Meltio has officially launched the new version of its Meltio Engine fabrication module (Courtesy Meltio)

Metal Additive Manufacturing company Meltio, based in Linares, Spain, and Las Vegas, Nevada, USA, has launched the new version of its Meltio Engine, a fabrication module which enables the Additive Manufacturing of full-density metal parts when integrated with CNC machines, robots, and gantry systems, in a primarily wire-based Directed Energy Deposition (DED) process said to optimise resources and save production costs.

According to Meltio, the revamped model is the result of several months of R&D development after the first public presentation of the company’s product portfolio at Formnext 2019. The new version is said to offer greater portability and more compact dimensions (94 x 75 x 45 cm), which allow easy integration with most existing CNC, robotic and gantry systems. The Meltio Engine also includes an onboard computer with integrated touchscreen and GUI for easy operation and monitoring of manufacturing jobs.

The Meltio Engine uses the same proprietary Meltio LMD-Wire + Powder technology used in its compact metal Additive Manufacturing machine, the Meltio M450. The build head uses a high-power multi-laser configuration to deposit layers of metal in wire format, with the added option to work with powder for the creation of special alloys.

Additionally, the Meltio Engine can manufacture full-density metal parts with materials such as stainless steel (all common grades), Inconel (718 and 625) and Ti6Al4V (grades 5 and 23).

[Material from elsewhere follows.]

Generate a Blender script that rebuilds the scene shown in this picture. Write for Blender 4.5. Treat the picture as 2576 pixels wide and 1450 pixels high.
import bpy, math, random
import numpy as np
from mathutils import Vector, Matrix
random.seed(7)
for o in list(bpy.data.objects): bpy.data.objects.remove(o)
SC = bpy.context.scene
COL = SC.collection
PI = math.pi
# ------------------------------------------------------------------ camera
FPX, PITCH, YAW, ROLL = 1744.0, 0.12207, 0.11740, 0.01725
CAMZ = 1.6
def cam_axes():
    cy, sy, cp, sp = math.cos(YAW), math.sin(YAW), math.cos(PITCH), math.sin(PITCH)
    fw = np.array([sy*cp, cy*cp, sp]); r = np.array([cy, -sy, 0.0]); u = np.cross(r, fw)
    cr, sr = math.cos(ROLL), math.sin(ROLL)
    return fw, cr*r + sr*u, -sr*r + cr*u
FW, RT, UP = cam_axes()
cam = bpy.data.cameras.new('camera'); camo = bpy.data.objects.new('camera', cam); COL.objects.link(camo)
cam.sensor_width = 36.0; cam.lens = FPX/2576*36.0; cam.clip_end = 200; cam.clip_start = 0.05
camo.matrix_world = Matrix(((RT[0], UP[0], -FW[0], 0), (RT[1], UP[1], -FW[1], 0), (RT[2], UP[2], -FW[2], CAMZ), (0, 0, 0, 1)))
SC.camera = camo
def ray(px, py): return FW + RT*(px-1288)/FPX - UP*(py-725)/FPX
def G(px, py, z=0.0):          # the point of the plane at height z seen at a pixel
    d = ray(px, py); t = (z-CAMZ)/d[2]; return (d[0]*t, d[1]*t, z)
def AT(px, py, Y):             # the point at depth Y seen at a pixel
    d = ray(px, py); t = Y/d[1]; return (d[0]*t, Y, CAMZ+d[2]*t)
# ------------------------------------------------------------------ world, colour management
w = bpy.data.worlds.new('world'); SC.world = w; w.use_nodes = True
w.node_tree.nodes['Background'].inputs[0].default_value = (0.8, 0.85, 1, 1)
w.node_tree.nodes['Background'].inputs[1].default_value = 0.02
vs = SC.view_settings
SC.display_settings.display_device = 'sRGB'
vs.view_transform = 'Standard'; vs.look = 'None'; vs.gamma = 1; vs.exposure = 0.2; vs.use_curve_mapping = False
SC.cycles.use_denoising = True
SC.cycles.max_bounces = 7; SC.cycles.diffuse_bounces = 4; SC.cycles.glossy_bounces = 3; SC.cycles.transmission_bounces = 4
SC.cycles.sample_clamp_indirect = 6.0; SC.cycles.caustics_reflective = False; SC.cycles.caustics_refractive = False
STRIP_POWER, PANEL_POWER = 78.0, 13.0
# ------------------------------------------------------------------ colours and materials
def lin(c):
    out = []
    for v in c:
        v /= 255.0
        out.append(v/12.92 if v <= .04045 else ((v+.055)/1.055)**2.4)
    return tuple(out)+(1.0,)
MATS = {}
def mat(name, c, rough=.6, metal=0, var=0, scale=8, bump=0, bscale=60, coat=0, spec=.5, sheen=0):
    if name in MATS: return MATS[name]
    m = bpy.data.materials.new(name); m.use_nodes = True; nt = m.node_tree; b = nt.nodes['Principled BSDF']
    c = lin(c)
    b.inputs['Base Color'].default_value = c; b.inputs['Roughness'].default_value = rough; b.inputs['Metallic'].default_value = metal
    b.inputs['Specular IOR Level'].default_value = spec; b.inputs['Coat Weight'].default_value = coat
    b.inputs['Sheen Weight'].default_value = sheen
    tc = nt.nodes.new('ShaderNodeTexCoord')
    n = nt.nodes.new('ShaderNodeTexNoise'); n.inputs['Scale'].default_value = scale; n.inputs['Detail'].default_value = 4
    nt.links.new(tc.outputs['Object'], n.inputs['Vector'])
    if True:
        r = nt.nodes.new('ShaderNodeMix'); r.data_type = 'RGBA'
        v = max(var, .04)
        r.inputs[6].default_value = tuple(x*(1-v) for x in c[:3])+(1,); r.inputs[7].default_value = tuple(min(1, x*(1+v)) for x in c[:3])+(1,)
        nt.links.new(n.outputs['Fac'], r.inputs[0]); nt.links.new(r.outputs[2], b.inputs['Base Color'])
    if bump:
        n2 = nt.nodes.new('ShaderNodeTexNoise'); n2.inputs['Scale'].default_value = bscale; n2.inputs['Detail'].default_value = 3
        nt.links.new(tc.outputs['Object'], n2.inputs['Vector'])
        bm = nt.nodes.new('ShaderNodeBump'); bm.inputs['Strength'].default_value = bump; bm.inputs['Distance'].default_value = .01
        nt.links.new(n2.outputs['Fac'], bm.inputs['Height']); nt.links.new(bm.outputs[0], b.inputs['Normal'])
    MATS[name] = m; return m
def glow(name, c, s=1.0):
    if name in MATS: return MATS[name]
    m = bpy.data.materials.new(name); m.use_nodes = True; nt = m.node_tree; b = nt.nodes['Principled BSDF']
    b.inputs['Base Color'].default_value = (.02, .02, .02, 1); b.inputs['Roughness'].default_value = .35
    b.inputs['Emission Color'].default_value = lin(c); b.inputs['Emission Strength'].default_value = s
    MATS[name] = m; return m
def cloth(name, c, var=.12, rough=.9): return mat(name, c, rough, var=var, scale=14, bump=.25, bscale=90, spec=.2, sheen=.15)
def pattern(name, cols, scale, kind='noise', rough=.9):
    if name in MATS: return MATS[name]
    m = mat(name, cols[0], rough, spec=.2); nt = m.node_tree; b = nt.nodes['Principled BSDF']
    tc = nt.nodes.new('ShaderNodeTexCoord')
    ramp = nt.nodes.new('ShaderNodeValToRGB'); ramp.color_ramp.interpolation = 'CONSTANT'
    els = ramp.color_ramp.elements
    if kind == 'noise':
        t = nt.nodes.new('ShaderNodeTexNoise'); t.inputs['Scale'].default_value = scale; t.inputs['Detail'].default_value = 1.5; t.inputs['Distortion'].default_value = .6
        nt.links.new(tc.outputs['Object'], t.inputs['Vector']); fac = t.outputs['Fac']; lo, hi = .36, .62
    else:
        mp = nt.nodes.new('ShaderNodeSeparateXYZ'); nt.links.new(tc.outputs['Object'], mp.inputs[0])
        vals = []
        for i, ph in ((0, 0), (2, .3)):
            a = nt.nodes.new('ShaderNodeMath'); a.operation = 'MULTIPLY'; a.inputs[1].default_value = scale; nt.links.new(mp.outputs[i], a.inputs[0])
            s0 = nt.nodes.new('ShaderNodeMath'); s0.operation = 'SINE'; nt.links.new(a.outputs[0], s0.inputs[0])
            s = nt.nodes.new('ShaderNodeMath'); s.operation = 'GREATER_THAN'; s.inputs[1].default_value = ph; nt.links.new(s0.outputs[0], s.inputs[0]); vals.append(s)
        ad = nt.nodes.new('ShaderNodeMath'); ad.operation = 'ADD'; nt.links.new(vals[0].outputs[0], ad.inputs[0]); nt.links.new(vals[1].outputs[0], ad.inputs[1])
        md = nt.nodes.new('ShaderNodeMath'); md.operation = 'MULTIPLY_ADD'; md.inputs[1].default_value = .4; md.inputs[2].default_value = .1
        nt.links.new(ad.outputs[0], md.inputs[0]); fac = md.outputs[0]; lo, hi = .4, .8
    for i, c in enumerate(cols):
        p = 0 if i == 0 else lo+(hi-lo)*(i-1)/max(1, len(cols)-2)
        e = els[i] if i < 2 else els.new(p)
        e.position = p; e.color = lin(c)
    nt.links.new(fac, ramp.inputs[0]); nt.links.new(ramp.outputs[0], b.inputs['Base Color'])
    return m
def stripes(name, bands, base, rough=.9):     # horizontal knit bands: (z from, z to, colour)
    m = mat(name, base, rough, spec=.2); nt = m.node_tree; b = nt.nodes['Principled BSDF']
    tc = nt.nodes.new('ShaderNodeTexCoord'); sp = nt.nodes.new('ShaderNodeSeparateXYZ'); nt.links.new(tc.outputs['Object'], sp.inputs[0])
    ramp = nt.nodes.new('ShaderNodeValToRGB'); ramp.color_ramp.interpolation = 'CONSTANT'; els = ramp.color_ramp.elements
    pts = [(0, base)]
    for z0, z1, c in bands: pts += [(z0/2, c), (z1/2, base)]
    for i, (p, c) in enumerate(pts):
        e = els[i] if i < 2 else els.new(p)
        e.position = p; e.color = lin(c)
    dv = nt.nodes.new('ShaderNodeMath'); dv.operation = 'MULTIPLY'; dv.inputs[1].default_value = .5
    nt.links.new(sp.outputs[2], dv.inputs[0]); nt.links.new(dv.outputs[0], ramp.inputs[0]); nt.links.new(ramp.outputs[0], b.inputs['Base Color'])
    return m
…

The company explains that many other materials are currently under development at Meltio’s R&D centres in the USA and Spain, such as copper, aluminium, molybdenum, tungsten, X9, gold and invar.

Ángel Llavero, Meltio’s CEO, stated, “After the launch of the M450, the Meltio Engine moves the Meltio LMD to a new format with which it will solve one of the great historical limitations that Additive Manufacturing had: the ability to manufacture large parts. Now the part size is limited only by the capacity of the robot, the gantry or the CNC in which the Meltio Engine is integrated.”

Llavero went on on highlight how the Meltio Engine is designed to manufacture at industrial mass-production levels, to optimise resources, and to allow small, medium and large companies to use the technology to additively manufacture metal parts in the most optimised way. “That was unthinkable until the arrival of Meltio because of costs, difficulty, need for space,” he continued. “Is Meltio Additive Manufacturing? Yes, but it offers a completely different metal Additive Manufacturing concept than the one conceived today by the world market.”

Brian Matthews, CTO of Meltio, commented, “Because it’s a one-step process the production time from conceiving a part to manufacturing the final design is very fast, typically just a few hours. This can compare to weeks or months in a conventional process. The production cost is also very low because the entire manufacturing process is performed in one machine.”

“Meltio has removed this barrier, unlocking the true potential of hybrid manufacturing for the first time,” Matthews concluded.